§ **Given exercise**
The listing below should be printed exactly, every line of it. Skip the pictures.
::::
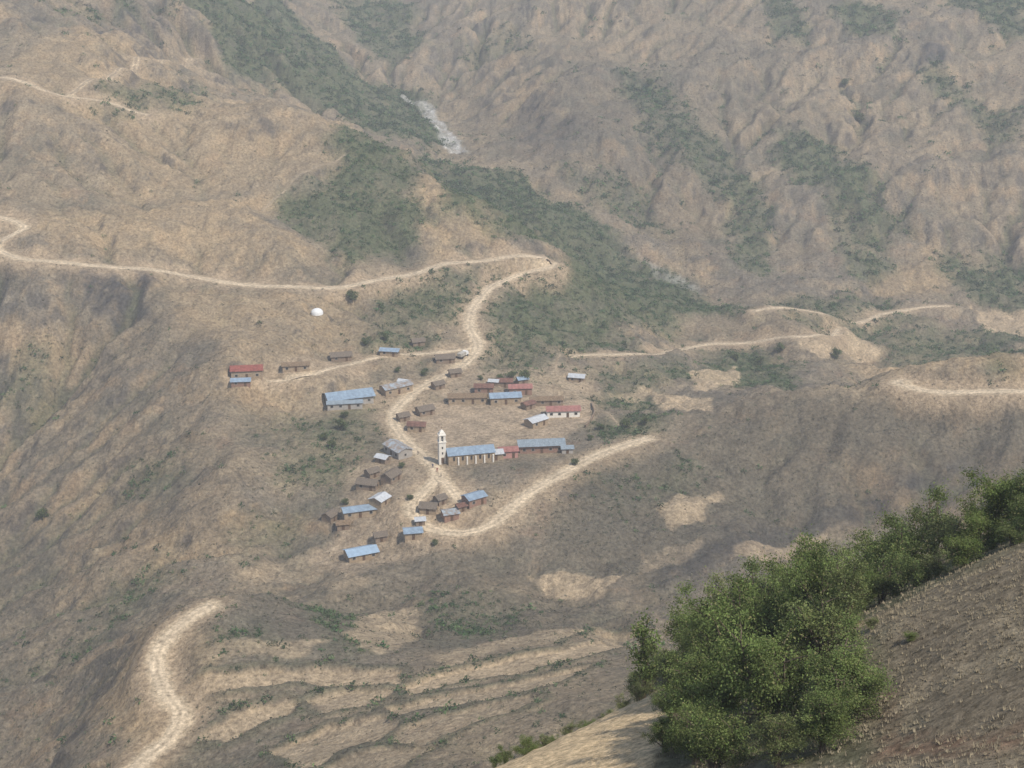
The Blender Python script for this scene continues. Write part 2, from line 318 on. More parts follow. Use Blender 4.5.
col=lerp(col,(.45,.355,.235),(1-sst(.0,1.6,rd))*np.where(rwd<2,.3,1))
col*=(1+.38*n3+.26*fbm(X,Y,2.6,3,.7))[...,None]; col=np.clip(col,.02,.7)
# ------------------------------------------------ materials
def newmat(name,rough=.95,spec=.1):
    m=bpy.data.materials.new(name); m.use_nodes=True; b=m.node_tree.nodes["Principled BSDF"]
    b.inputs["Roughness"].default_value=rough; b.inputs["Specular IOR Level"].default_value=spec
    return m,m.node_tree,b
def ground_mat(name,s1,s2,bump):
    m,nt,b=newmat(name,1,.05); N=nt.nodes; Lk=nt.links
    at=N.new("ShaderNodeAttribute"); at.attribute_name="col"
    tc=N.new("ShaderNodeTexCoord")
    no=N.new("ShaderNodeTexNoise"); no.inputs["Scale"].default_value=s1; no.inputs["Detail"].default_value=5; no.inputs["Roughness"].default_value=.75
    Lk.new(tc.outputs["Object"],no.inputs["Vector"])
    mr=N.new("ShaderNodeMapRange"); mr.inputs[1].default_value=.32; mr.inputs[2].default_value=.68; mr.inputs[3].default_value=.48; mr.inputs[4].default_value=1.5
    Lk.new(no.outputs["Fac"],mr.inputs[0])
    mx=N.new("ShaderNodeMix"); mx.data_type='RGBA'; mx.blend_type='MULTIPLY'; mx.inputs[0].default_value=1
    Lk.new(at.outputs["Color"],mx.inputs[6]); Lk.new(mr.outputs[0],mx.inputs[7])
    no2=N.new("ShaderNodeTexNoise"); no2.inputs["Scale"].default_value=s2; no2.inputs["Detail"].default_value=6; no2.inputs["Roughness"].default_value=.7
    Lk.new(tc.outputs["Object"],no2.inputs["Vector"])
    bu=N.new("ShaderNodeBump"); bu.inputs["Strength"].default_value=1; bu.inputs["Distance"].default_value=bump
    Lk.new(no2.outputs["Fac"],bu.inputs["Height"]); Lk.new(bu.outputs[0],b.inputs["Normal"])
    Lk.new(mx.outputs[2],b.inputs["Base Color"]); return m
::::
§ **Output of the exercise**
The Blender Python script for this scene continues. Write part 2, from line 318 on. More parts follow. Use Blender 4.5.
col=lerp(col,(.45,.355,.235),(1-sst(.0,1.6,rd))*np.where(rwd<2,.3,1))
col*=(1+.38*n3+.26*fbm(X,Y,2.6,3,.7))[...,None]; col=np.clip(col,.02,.7)
# ------------------------------------------------ materials
def newmat(name,rough=.95,spec=.1):
    m=bpy.data.materials.new(name); m.use_nodes=True; b=m.node_tree.nodes["Principled BSDF"]
    b.inputs["Roughness"].default_value=rough; b.inputs["Specular IOR Level"].default_value=spec
    return m,m.node_tree,b
def ground_mat(name,s1,s2,bump):
    m,nt,b=newmat(name,1,.05); N=nt.nodes; Lk=nt.links
    at=N.new("ShaderNodeAttribute"); at.attribute_name="col"
    tc=N.new("ShaderNodeTexCoord")
    no=N.new("ShaderNodeTexNoise"); no.inputs["Scale"].default_value=s1; no.inputs["Detail"].default_value=5; no.inputs["Roughness"].default_value=.75
    Lk.new(tc.outputs["Object"],no.inputs["Vector"])
    mr=N.new("ShaderNodeMapRange"); mr.inputs[1].default_value=.32; mr.inputs[2].default_value=.68; mr.inputs[3].default_value=.48; mr.inputs[4].default_value=1.5
    Lk.new(no.outputs["Fac"],mr.inputs[0])
    mx=N.new("ShaderNodeMix"); mx.data_type='RGBA'; mx.blend_type='MULTIPLY'; mx.inputs[0].default_value=1
    Lk.new(at.outputs["Color"],mx.inputs[6]); Lk.new(mr.outputs[0],mx.inputs[7])
    no2=N.new("ShaderNodeTexNoise"); no2.inputs["Scale"].default_value=s2; no2.inputs["Detail"].default_value=6; no2.inputs["Roughness"].default_value=.7
    Lk.new(tc.outputs["Object"],no2.inputs["Vector"])
    bu=N.new("ShaderNodeBump"); bu.inputs["Strength"].default_value=1; bu.inputs["Distance"].default_value=bump
    Lk.new(no2.outputs["Fac"],bu.inputs["Height"]); Lk.new(bu.outputs[0],b.inputs["Normal"])
    Lk.new(mx.outputs[2],b.inputs["Base Color"]); return m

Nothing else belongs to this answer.